O roteiro também tem seus deslizes, porém. Demonstrando não ter conteúdo suficiente para entregar um longa-metragem, a obra estabelece uma narrativa in media res, isto é, começa a projeção já no meio da história. A intenção é, posteriormente, explicar todo o passado dos personagens a fim de tentar dar alguma profundidade às suas vidas que não só é desinteressante sob o contexto político do confronto como também parece mais uma ferramenta para prolongar a trama do que qualquer outra coisa. Mesmo assim, Na Mira do Atirador continua trazendo detalhes interessantes, mesmo que subaproveitados.

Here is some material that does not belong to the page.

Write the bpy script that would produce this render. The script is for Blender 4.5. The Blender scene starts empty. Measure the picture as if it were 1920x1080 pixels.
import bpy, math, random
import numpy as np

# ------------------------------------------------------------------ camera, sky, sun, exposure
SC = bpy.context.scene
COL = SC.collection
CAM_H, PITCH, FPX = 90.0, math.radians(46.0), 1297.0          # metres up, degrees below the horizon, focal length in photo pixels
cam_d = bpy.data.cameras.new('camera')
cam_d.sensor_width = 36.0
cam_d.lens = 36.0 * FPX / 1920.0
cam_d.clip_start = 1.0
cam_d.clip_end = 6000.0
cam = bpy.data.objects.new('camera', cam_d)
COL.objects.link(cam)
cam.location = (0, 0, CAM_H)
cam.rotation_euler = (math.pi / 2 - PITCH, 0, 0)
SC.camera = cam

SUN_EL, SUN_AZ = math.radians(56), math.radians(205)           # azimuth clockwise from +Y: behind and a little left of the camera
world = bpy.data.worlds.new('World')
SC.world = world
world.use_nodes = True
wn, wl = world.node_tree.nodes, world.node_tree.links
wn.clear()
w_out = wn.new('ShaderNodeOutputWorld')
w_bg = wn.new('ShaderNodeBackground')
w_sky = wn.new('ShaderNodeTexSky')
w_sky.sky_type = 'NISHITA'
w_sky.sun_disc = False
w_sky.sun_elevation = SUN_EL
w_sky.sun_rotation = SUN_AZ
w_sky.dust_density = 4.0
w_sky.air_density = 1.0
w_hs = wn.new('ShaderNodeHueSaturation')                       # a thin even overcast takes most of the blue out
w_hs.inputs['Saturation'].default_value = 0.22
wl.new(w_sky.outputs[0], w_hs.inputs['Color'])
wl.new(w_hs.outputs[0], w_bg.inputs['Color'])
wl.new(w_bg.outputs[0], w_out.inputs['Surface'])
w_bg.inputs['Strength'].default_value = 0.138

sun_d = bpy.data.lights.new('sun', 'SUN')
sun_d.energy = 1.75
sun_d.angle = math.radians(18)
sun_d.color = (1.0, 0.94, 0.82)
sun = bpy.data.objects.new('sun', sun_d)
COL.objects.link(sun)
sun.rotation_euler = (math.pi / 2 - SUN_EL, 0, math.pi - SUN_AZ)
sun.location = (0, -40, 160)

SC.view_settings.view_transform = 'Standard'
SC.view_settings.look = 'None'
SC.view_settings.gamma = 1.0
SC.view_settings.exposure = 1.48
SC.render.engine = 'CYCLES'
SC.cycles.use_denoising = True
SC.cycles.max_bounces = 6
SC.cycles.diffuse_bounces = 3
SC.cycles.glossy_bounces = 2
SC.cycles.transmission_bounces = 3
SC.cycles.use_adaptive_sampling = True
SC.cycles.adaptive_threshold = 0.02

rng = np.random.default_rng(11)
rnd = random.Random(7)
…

A escolha de começar o filme sob o ponto de vista da mira do sniper americano e fechar sob a mira iraquiana, por exemplo, demonstra-se uma interessante rima visual e a sugestão de inversão de torcida por parte do espectador.

Em sua segunda metade, Na Mira do Atirador transforma-se num longa sobre ciclos destrutivos e criação de monstros. Se a América é responsável pela ascensão do Daesh no Oriente Médio, esta obra de Doug Liman é uma das que retrata, mesmo que de maneira superficial e simples, como foi criado o cenário propício para a o surgimento das células terroristas que, dez anos depois, são uma das principais ameaças à paz mundial. Com escolhas narrativas interessantes mas uma história excessivamente rasa, o filme encontra no aprofundamento de seus personagens seu calcanhar de Aquiles, já que nem consegue fazer o público sentir empatia, nem consegue extrair de seus atores algum sentimento se não ódio ou ironia. Ainda assim, uma experiência interessante.